> **Task requirements**:
Would you transcribe the whole listing exactly, minus its pictures?

> **Data provided**:
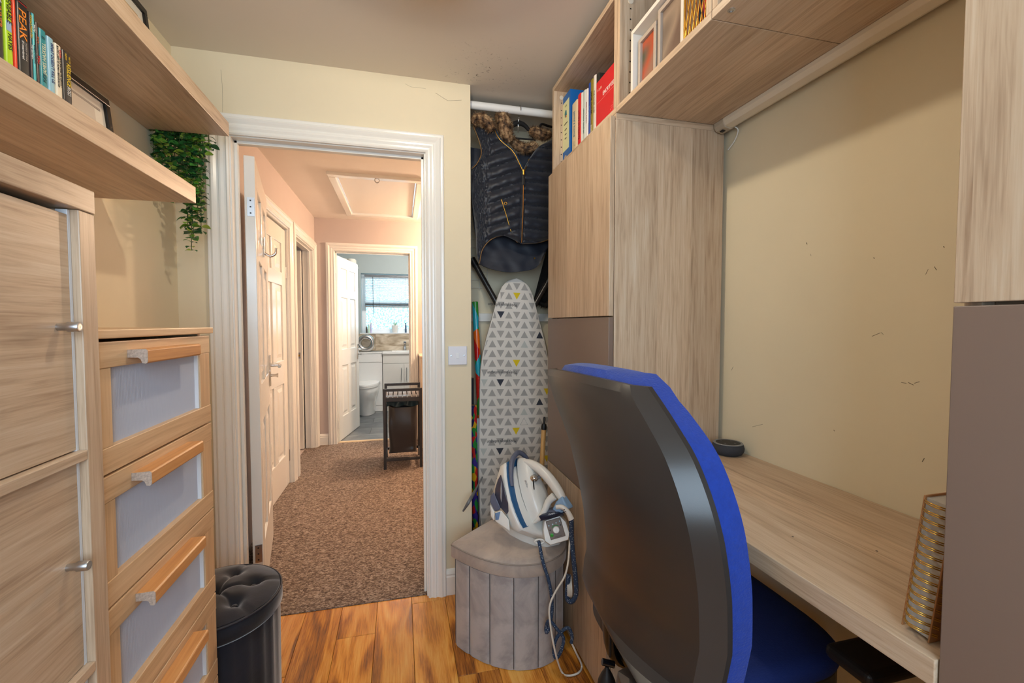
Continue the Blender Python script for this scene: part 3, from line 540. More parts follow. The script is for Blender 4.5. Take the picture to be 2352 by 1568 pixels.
for (u, v), yy in vines:
    yy = 1.897 + (yy - 1.90) * 0.28; e = ony(u, v, yy); e.x = min(e.x, -0.655)
    s0 = Vector((-0.745 + R.uniform(-.03, .03), 1.84, 2.085)); over = Vector((e.x * 0.75 - 0.745 * 0.25 + R.uniform(-.012, .012), 1.899 + R.uniform(0, .008), 2.035)); low = Vector((e.x + R.uniform(-.008, .008), yy, 1.95))
    pts = smoothpts([s0, (s0 + over) / 2 + Vector((0, 0, 0.03)), over, low, e] if e.z < 1.9 else [s0, (s0 + over) / 2 + Vector((0, 0, 0.03)), over, e], 26)
    vine = MB().tube(pts, 0.0014, 5).build('vine', M_STEM, pl, smooth=80)
    L = 0; side = 0; prev = pts[0]
    for p in resample(pts, max(6, int(sum((b - a).length for a, b in zip(pts, pts[1:])) / 0.0145))):
        side += 1
        if p.z > 1.995 and p.y < 1.895: continue
        for sgn in (1, -1):
            if nleaf > 1000: break
            ang = side * 1.57 + R.uniform(-.5, .5); d = Vector((math.cos(ang) * sgn, math.sin(ang) * sgn, R.uniform(-.5, .25))).normalized()
            q = d.to_track_quat('Y', 'Z'); k = R.uniform(0.75, 1.35)
            M = Matrix.Translation(p + d * 0.002) @ q.to_matrix().to_4x4() @ Matrix.Rotation(R.uniform(-.6, .6), 4, 'Y') @ Matrix.Scale(k, 4)
            LEAVES.append((vine, M, R.choice([0, 0, 0, 1, 1, 2, 3, 3, 4]))); nleaf += 1
order = list(range(len(LEAVES))); R.shuffle(order)
for q in order[:300]:
    vine, M, mi = LEAVES[q]; o = bpy.data.objects.new('leaf', lme[mi]); COL.objects.link(o); o.parent = vine
    o.matrix_parent_inverse = Matrix.Translation(-wpos(vine)); o.matrix_basis = M
fv = []; ff = []; fm = []
for q in order[300:]:
    vine, M, mi = LEAVES[q]; n = len(fv); fv += [M @ v.co for v in lme[mi].vertices]; ff += [tuple(n + i for i in pp_.vertices) for pp_ in lme[mi].polygons]; fm += [mi] * len(lme[mi].polygons)
if fv:
    me = bpy.data.meshes.new('foliage'); me.from_pydata(fv, [], ff); [me.materials.append(m) for m in leafmats]
    me.polygons.foreach_set('material_index', fm); me.polygons.foreach_set('use_smooth', [True] * len(ff)); me.update()
    put('foliage', me, Vector((0, 0, 0)), pl)['kind'] = 'stuff'
# ------------------------------------------------------------------ left: cube storage cabinet
KX = -0.480; KY = 0.878; KZ = 1.494
kc = thing('storage_cabinet', (-0.674, 0.30, 0), 'tall pale oak storage cabinet with round steel knobs', 'cabinet')
bx('top', (XL + 0.002, -0.28, KZ - 0.037), (KX, KY, KZ), oak('y'), kc, 0.0015); bx('side_panel', (XL + 0.002, KY - 0.037, 0), (KX - 0.0015, KY, KZ - 0.0375), oak('z'), kc)
bx('side_panel', (XL + 0.002, -0.28, 0), (KX - 0.0015, -0.243, KZ - 0.0375), oak('z'), kc); bx('bottom', (XL + 0.002, -0.243, 0), (KX - 0.0015, KY - 0.037, 0.037), oak('y'), kc)
bx('back_panel', (XL + 0.002, -0.243, 0.037), (XL + 0.02, KY - 0.037, KZ - 0.037), oak('z'), kc, 0)
Zs = [0.037, 0.385, 0.729, 1.073, KZ - 0.037]
for z in Zs[1:4]: bx('shelf_board', (XL + 0.02, -0.243, z - 0.008), (KX - 0.0015, KY - 0.037, z + 0.008), oak('y'), kc)
for y in (0.478, 0.118): bx('divider', (XL + 0.02, y - 0.008, 0.037), (KX - 0.002, y + 0.008, KZ - 0.037), oak('z'), kc)
M_EDGE = plain('bright_edge_white', (232,234,238), 0.3)  # white for edges; on the cabinet it paints in window light
ys = [(-0.24, 0.108), (0.128, 0.468), (0.488, KY - 0.039)]
for (ya, yb) in ys[1:]:
    for za, zb in zip(Zs, Zs[1:]):
        za += 0.010; zb -= 0.010
        d = MB().box((KX - 0.028, ya + 0.004, za), (KX - 0.012, yb - 0.006, zb)).build('door', oak('y'), kc, 0.001)
        bx('painted_lit_edge', (KX - 0.028, yb - 0.0045, za - 0.008), (KX - 0.0125, yb + 0.0015, zb + 0.008), M_EDGE, d, 0.0008)  # strip painted white for window light on the frame's inner face
        zc = (za + zb) / 2 + 0.01
        MB().lathe([(0, 0), (0.0055, 0), (0.0055, 0.010), (0.0075, 0.013), (0.0075, 0.026), (0.0065, 0.0275), (0, 0.0275)], (0, 0, 0), 20).build('knob', M_STEEL, d, smooth=40)
        k = d.children[-1]; me = k.data
        me.transform(Matrix.Rotation(math.pi / 2, 4, 'Y')); k.location = Vector((KX + 0.0018, yb - 0.034, zc))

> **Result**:
Continue the Blender Python script for this scene: part 3, from line 540. More parts follow. The script is for Blender 4.5. Take the picture to be 2352 by 1568 pixels.
for (u, v), yy in vines:
    yy = 1.897 + (yy - 1.90) * 0.28; e = ony(u, v, yy); e.x = min(e.x, -0.655)
    s0 = Vector((-0.745 + R.uniform(-.03, .03), 1.84, 2.085)); over = Vector((e.x * 0.75 - 0.745 * 0.25 + R.uniform(-.012, .012), 1.899 + R.uniform(0, .008), 2.035)); low = Vector((e.x + R.uniform(-.008, .008), yy, 1.95))
    pts = smoothpts([s0, (s0 + over) / 2 + Vector((0, 0, 0.03)), over, low, e] if e.z < 1.9 else [s0, (s0 + over) / 2 + Vector((0, 0, 0.03)), over, e], 26)
    vine = MB().tube(pts, 0.0014, 5).build('vine', M_STEM, pl, smooth=80)
    L = 0; side = 0; prev = pts[0]
    for p in resample(pts, max(6, int(sum((b - a).length for a, b in zip(pts, pts[1:])) / 0.0145))):
        side += 1
        if p.z > 1.995 and p.y < 1.895: continue
        for sgn in (1, -1):
            if nleaf > 1000: break
            ang = side * 1.57 + R.uniform(-.5, .5); d = Vector((math.cos(ang) * sgn, math.sin(ang) * sgn, R.uniform(-.5, .25))).normalized()
            q = d.to_track_quat('Y', 'Z'); k = R.uniform(0.75, 1.35)
            M = Matrix.Translation(p + d * 0.002) @ q.to_matrix().to_4x4() @ Matrix.Rotation(R.uniform(-.6, .6), 4, 'Y') @ Matrix.Scale(k, 4)
            LEAVES.append((vine, M, R.choice([0, 0, 0, 1, 1, 2, 3, 3, 4]))); nleaf += 1
order = list(range(len(LEAVES))); R.shuffle(order)
for q in order[:300]:
    vine, M, mi = LEAVES[q]; o = bpy.data.objects.new('leaf', lme[mi]); COL.objects.link(o); o.parent = vine
    o.matrix_parent_inverse = Matrix.Translation(-wpos(vine)); o.matrix_basis = M
fv = []; ff = []; fm = []
for q in order[300:]:
    vine, M, mi = LEAVES[q]; n = len(fv); fv += [M @ v.co for v in lme[mi].vertices]; ff += [tuple(n + i for i in pp_.vertices) for pp_ in lme[mi].polygons]; fm += [mi] * len(lme[mi].polygons)
if fv:
    me = bpy.data.meshes.new('foliage'); me.from_pydata(fv, [], ff); [me.materials.append(m) for m in leafmats]
    me.polygons.foreach_set('material_index', fm); me.polygons.foreach_set('use_smooth', [True] * len(ff)); me.update()
    put('foliage', me, Vector((0, 0, 0)), pl)['kind'] = 'stuff'
# ------------------------------------------------------------------ left: cube storage cabinet
KX = -0.480; KY = 0.878; KZ = 1.494
kc = thing('storage_cabinet', (-0.674, 0.30, 0), 'tall pale oak storage cabinet with round steel knobs', 'cabinet')
bx('top', (XL + 0.002, -0.28, KZ - 0.037), (KX, KY, KZ), oak('y'), kc, 0.0015); bx('side_panel', (XL + 0.002, KY - 0.037, 0), (KX - 0.0015, KY, KZ - 0.0375), oak('z'), kc)
bx('side_panel', (XL + 0.002, -0.28, 0), (KX - 0.0015, -0.243, KZ - 0.0375), oak('z'), kc); bx('bottom', (XL + 0.002, -0.243, 0), (KX - 0.0015, KY - 0.037, 0.037), oak('y'), kc)
bx('back_panel', (XL + 0.002, -0.243, 0.037), (XL + 0.02, KY - 0.037, KZ - 0.037), oak('z'), kc, 0)
Zs = [0.037, 0.385, 0.729, 1.073, KZ - 0.037]
for z in Zs[1:4]: bx('shelf_board', (XL + 0.02, -0.243, z - 0.008), (KX - 0.0015, KY - 0.037, z + 0.008), oak('y'), kc)
for y in (0.478, 0.118): bx('divider', (XL + 0.02, y - 0.008, 0.037), (KX - 0.002, y + 0.008, KZ - 0.037), oak('z'), kc)
M_EDGE = plain('bright_edge_white', (232,234,238), 0.3)  # white for edges; on the cabinet it paints in window light
ys = [(-0.24, 0.108), (0.128, 0.468), (0.488, KY - 0.039)]
for (ya, yb) in ys[1:]:
    for za, zb in zip(Zs, Zs[1:]):
        za += 0.010; zb -= 0.010
        d = MB().box((KX - 0.028, ya + 0.004, za), (KX - 0.012, yb - 0.006, zb)).build('door', oak('y'), kc, 0.001)
        bx('painted_lit_edge', (KX - 0.028, yb - 0.0045, za - 0.008), (KX - 0.0125, yb + 0.0015, zb + 0.008), M_EDGE, d, 0.0008)  # strip painted white for window light on the frame's inner face
        zc = (za + zb) / 2 + 0.01
        MB().lathe([(0, 0), (0.0055, 0), (0.0055, 0.010), (0.0075, 0.013), (0.0075, 0.026), (0.0065, 0.0275), (0, 0.0275)], (0, 0, 0), 20).build('knob', M_STEEL, d, smooth=40)
        k = d.children[-1]; me = k.data
        me.transform(Matrix.Rotation(math.pi / 2, 4, 'Y')); k.location = Vector((KX + 0.0018, yb - 0.034, zc))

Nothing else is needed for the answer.